Юрий Кувалдин писал о Льве Разгоне:
"Высокий, худощавый, седовласый, как Станиславский, Лев Эммануилович Разгон улыбался мне с порога и широким жестом приглашал войти в его маленькую квартирку. Я вручил хозяину конфеты и чай. Мы сели в кресла среди книг. Разгон, словно ему было лет тридцать, сиял радостью в идеально выглаженных брюках со стрелкой, в светло-коричневых мокасинах из эластичной замши, с декоративной пряжкой, строчкой и кожаной отделкой. Я видел перед собой человека, который родился в 1908 году! Страшно подумать, до революции. Трудно было в это поверить. Старше меня на без малого сорок лет! Но передо мной был именно Лев Разгон, мгновенно воссиявший в конце восьмидесятых годов на литературном небосклоне. Мне было понятно, что Лев Разгон принадлежит к тому кругу интеллигенции, мировоззрение которой начало складываться еще в дореволюционные годы и носило следы ярко выраженного свободомыслия. Эти следы впоследствии значительной части интеллигенции стоили жизни. В кругу с выраженным свободомыслием не понимали, что когда революция завершается, то исчезают и свобода, и равенство, и братство. Для черни же главной становится сила, которую они получили после победы. Эта сила создает послереволюционное государство и выражает себя в нем. Но это я со стороны так рассуждаю, а когда находишься внутри времени, подобные обобщения делать трудновато.

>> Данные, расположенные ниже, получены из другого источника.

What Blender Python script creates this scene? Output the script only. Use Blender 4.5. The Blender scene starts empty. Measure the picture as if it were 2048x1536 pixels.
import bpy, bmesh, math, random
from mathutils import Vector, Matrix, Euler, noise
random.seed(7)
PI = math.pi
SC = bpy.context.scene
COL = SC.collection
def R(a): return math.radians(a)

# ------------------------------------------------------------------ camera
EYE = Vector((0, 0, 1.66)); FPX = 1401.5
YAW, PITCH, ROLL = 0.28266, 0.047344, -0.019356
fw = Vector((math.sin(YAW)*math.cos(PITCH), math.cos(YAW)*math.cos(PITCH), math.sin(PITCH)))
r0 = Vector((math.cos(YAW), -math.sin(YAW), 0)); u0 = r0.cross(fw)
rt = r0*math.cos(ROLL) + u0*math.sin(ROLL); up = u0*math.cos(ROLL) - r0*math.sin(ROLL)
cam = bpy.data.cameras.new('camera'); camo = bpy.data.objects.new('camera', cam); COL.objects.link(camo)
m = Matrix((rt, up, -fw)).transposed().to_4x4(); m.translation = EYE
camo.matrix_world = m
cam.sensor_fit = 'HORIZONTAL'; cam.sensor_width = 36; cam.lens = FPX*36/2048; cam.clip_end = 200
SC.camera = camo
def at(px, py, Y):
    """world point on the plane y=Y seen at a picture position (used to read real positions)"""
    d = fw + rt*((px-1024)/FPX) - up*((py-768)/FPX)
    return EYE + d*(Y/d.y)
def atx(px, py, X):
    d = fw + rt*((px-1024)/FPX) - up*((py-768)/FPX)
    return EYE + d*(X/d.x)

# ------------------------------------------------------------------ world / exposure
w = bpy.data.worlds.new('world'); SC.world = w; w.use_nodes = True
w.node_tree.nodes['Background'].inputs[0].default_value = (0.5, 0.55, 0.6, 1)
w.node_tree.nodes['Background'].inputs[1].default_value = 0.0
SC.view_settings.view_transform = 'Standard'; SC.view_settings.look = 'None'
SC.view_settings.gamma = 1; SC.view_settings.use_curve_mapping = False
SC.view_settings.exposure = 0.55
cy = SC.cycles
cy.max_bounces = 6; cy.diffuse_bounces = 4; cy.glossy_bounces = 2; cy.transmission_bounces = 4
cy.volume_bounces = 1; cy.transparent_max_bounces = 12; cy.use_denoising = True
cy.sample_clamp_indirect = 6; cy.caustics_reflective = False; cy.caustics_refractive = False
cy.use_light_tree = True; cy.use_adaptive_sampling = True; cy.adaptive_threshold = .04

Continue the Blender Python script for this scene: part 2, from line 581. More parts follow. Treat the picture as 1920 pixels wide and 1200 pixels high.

Разгон был в обращении со всеми так естественно приветлив, так внимателен, что у человека, встретившегося с ним в первый раз и беседовавшего полчаса, могла возникнуть иллюзия, будто наладились отношения прочные и действительно дружеские. Я знаю такие примеры и знаю, что Лев Эммануилович бывал в этих случаях сам слегка удивлен. Он, по-видимому, не отдавал себе отчета в том, насколько его доброжелательность редка и как она располагает к нему людей. Да, это был редкий человек, и даже больше, чем редкий: это был человек в своем роде единственный. За всю свою жизнь я не могу вспомнить никого, кто в памяти моей оставил бы след светлый и ровный, без вспышек, то есть воспоминание о человеке, которому хотелось бы крепко пожать руку, поблагодарить за встречу с ним. Я ничего не преувеличиваю, не впадаю в стиль и склад "похвального надгробного слова", да и слишком уж много времени прошло со смерти Льва Эммануиловича, чтобы стиль этот был теперь еще нужен. Пишу я то, что думаю и чувствую. Для меня знакомство с Разгоном было и остается одной из радостей, в жизни испытанных, и я убежден в обоснованности, в правоте этой радости".